● Raw data
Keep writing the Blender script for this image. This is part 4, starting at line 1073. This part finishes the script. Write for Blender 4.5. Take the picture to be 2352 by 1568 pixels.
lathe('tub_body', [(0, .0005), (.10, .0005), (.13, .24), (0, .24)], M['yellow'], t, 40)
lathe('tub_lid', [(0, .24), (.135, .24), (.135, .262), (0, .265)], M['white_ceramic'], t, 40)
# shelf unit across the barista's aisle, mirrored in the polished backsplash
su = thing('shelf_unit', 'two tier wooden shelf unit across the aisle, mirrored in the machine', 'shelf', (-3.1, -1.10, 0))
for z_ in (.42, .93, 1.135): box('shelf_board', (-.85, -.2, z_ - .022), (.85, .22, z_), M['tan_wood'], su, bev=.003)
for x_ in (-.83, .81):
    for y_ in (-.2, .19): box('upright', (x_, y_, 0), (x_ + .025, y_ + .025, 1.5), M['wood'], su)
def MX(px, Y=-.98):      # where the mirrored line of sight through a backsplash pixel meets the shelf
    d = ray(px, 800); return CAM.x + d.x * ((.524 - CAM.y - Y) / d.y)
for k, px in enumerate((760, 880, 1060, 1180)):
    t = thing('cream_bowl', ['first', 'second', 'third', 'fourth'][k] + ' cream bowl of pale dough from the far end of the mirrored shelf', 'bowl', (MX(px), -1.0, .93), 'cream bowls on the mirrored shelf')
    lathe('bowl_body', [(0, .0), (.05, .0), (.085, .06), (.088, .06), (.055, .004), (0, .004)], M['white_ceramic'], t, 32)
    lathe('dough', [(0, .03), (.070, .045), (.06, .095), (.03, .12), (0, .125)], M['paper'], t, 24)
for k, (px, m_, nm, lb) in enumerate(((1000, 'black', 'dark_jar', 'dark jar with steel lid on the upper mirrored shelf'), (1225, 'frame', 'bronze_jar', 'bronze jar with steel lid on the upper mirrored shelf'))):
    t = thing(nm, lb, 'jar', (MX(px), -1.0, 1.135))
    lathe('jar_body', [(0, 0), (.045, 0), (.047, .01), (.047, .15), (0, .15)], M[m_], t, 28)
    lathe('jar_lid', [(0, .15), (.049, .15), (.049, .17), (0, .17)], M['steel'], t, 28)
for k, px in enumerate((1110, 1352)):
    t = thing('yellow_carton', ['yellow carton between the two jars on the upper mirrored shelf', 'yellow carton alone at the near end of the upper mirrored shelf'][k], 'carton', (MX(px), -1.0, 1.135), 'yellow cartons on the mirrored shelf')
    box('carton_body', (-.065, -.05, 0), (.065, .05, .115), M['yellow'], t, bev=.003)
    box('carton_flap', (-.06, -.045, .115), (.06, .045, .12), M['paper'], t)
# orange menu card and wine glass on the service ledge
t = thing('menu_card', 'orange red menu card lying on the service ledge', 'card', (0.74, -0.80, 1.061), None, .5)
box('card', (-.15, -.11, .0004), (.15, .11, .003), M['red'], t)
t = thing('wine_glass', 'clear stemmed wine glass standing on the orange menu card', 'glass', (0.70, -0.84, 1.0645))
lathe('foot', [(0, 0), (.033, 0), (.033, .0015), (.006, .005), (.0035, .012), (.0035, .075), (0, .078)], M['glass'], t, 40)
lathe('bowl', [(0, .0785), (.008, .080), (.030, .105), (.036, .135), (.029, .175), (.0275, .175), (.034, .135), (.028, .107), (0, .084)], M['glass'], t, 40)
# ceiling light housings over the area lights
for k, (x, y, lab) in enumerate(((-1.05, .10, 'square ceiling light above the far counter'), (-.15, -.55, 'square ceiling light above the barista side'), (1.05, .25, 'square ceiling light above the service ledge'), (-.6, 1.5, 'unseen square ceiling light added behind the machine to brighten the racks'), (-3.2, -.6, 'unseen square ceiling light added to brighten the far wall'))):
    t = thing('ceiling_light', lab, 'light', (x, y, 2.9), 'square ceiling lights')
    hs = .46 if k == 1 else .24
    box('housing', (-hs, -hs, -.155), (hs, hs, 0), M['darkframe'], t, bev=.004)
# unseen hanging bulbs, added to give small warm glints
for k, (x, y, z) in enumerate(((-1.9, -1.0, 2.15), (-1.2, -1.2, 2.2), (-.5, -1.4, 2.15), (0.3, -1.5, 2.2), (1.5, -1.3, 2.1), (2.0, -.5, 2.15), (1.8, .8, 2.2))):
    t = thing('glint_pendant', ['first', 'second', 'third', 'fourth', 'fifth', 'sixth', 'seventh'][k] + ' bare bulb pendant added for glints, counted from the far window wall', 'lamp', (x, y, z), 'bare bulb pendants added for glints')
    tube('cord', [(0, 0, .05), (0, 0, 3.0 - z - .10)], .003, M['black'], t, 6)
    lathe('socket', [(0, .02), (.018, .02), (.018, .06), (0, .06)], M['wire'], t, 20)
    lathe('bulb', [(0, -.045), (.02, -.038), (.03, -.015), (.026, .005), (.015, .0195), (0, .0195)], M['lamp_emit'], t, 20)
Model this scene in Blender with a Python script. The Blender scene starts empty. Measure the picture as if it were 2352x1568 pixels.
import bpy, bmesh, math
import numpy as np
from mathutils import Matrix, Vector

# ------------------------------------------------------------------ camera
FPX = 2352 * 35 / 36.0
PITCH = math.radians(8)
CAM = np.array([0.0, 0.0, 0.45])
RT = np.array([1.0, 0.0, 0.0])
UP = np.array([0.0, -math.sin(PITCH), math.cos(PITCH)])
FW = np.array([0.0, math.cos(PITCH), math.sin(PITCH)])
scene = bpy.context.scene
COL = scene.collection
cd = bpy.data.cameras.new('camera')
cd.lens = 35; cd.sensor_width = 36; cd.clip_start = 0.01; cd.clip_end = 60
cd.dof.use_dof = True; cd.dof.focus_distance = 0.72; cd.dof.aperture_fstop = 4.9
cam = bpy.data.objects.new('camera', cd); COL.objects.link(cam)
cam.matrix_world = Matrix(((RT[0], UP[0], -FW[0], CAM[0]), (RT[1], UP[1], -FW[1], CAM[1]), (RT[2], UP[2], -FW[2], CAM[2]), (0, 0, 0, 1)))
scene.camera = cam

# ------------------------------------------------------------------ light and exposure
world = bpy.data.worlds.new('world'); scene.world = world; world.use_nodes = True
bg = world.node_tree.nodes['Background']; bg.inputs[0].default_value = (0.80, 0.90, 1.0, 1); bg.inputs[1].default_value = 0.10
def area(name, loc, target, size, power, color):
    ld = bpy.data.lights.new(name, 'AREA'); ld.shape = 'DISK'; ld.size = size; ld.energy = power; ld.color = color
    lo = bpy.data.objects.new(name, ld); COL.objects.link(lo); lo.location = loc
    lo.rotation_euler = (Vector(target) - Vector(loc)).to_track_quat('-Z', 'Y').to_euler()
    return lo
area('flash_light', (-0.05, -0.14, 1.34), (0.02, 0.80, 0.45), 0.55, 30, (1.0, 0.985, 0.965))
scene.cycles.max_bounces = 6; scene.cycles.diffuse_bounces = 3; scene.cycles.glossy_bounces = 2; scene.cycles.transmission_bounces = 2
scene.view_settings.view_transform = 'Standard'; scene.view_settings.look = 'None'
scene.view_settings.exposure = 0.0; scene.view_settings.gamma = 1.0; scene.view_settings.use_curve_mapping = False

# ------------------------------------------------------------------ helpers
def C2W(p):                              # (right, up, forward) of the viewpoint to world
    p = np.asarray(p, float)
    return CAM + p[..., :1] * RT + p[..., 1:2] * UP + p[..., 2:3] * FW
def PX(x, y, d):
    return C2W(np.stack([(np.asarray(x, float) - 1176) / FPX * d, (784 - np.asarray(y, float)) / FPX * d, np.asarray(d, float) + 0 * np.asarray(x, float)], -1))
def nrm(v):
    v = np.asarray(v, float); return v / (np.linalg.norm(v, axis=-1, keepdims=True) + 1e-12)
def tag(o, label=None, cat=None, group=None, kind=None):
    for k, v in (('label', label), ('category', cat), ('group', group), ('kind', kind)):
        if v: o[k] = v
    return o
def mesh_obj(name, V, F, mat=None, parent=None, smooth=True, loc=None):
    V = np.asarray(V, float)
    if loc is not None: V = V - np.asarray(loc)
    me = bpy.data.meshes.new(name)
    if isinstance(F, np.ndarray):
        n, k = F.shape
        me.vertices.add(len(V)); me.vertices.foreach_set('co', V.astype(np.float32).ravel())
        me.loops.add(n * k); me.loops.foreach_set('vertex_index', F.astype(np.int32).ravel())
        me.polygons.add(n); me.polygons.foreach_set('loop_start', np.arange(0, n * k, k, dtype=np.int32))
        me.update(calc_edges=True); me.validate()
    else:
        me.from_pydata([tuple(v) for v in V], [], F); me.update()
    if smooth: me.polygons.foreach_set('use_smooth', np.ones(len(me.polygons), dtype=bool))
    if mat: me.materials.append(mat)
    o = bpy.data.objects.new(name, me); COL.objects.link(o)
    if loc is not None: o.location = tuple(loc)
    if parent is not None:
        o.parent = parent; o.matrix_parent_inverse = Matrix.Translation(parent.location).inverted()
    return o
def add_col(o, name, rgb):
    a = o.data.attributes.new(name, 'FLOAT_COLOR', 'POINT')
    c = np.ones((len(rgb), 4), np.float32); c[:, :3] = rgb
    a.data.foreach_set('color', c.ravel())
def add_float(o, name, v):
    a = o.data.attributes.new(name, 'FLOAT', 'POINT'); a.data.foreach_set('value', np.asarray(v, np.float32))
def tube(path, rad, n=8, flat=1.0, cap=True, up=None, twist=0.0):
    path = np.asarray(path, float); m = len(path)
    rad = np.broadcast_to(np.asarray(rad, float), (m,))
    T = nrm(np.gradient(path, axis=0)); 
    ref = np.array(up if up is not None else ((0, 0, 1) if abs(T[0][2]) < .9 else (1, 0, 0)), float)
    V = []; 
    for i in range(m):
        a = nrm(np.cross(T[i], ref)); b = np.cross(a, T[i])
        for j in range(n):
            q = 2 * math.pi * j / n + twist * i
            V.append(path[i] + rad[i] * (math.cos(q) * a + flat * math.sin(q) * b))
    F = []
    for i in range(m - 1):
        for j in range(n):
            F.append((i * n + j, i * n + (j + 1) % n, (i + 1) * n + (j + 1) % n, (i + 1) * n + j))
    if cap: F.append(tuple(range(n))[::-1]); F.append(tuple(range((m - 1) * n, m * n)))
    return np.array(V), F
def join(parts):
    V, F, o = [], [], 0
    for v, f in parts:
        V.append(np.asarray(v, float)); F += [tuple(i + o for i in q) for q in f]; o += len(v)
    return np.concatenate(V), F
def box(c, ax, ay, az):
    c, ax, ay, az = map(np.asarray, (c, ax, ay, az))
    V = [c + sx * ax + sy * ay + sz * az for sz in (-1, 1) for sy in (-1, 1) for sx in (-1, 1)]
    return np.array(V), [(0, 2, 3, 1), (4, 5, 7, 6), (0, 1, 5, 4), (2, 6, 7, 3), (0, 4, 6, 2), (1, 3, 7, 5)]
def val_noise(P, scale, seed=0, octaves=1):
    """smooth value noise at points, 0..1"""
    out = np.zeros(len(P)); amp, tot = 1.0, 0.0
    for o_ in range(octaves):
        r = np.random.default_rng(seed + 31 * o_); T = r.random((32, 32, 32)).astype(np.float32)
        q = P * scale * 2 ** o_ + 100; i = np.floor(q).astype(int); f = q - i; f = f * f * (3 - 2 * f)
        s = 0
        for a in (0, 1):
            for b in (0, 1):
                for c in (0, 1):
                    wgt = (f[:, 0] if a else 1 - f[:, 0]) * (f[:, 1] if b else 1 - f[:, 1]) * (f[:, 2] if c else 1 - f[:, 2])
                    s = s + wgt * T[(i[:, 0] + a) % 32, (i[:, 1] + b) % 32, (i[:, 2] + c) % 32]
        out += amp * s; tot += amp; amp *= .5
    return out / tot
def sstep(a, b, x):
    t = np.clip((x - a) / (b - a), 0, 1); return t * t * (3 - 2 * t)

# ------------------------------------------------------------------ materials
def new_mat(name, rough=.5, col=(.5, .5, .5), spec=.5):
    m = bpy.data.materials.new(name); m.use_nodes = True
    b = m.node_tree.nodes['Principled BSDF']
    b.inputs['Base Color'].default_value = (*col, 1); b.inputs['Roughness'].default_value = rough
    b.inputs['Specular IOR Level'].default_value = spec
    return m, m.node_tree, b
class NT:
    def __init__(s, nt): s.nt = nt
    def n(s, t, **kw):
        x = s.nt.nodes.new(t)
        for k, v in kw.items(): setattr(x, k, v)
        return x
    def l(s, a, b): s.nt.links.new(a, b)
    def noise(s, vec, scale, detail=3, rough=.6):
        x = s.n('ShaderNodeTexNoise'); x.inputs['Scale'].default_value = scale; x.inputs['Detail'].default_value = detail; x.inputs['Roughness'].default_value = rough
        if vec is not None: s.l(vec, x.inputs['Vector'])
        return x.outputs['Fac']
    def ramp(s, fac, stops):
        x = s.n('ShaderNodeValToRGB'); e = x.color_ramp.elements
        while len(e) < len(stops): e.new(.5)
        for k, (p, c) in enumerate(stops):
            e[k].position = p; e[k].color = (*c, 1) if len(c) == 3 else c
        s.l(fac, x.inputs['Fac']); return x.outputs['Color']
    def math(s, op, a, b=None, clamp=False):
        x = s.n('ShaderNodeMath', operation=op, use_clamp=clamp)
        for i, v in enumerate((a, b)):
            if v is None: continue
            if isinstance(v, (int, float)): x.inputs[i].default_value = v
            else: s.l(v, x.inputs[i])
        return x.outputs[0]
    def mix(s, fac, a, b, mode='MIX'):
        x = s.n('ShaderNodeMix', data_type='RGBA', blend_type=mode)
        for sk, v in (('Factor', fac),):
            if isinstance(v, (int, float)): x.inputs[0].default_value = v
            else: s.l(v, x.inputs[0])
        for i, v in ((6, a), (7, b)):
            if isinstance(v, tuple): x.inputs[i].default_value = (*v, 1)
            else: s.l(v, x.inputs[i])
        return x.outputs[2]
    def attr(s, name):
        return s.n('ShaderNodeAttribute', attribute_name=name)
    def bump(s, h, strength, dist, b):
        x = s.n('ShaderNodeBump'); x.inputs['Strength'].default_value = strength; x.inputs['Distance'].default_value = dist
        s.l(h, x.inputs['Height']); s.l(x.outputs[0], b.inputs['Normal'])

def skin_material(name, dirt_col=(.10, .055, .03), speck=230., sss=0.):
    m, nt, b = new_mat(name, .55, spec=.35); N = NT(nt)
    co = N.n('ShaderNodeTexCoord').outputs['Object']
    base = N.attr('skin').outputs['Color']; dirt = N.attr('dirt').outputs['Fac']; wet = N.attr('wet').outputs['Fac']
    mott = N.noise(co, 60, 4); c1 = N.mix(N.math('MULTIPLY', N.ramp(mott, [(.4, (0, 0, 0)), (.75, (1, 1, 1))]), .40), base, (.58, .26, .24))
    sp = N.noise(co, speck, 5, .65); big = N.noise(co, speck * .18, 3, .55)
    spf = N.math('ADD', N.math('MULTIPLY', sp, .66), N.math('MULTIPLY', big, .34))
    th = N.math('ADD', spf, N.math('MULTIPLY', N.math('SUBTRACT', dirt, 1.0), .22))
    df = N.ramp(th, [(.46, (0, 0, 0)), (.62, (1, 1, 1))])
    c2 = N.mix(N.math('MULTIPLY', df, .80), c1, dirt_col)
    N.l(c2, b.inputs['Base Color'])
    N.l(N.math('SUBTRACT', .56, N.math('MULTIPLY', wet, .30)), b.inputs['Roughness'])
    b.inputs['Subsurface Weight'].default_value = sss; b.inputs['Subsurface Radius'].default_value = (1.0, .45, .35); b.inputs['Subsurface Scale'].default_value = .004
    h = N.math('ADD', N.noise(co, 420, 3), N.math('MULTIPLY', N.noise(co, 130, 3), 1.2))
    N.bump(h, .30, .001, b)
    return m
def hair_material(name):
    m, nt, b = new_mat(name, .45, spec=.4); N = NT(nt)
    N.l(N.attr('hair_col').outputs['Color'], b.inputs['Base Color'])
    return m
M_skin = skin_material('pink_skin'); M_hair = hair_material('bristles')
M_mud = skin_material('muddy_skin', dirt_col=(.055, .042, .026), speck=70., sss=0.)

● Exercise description
Extract, word for word, every line beginning with the one that holds "Model this scene" and concluding with the one that holds "scene.camera = cam". Include both of those lines.

● Correct output
Model this scene in Blender with a Python script. The Blender scene starts empty. Measure the picture as if it were 2352x1568 pixels.
import bpy, bmesh, math
import numpy as np
from mathutils import Matrix, Vector

# ------------------------------------------------------------------ camera
FPX = 2352 * 35 / 36.0
PITCH = math.radians(8)
CAM = np.array([0.0, 0.0, 0.45])
RT = np.array([1.0, 0.0, 0.0])
UP = np.array([0.0, -math.sin(PITCH), math.cos(PITCH)])
FW = np.array([0.0, math.cos(PITCH), math.sin(PITCH)])
scene = bpy.context.scene
COL = scene.collection
cd = bpy.data.cameras.new('camera')
cd.lens = 35; cd.sensor_width = 36; cd.clip_start = 0.01; cd.clip_end = 60
cd.dof.use_dof = True; cd.dof.focus_distance = 0.72; cd.dof.aperture_fstop = 4.9
cam = bpy.data.objects.new('camera', cd); COL.objects.link(cam)
cam.matrix_world = Matrix(((RT[0], UP[0], -FW[0], CAM[0]), (RT[1], UP[1], -FW[1], CAM[1]), (RT[2], UP[2], -FW[2], CAM[2]), (0, 0, 0, 1)))
scene.camera = cam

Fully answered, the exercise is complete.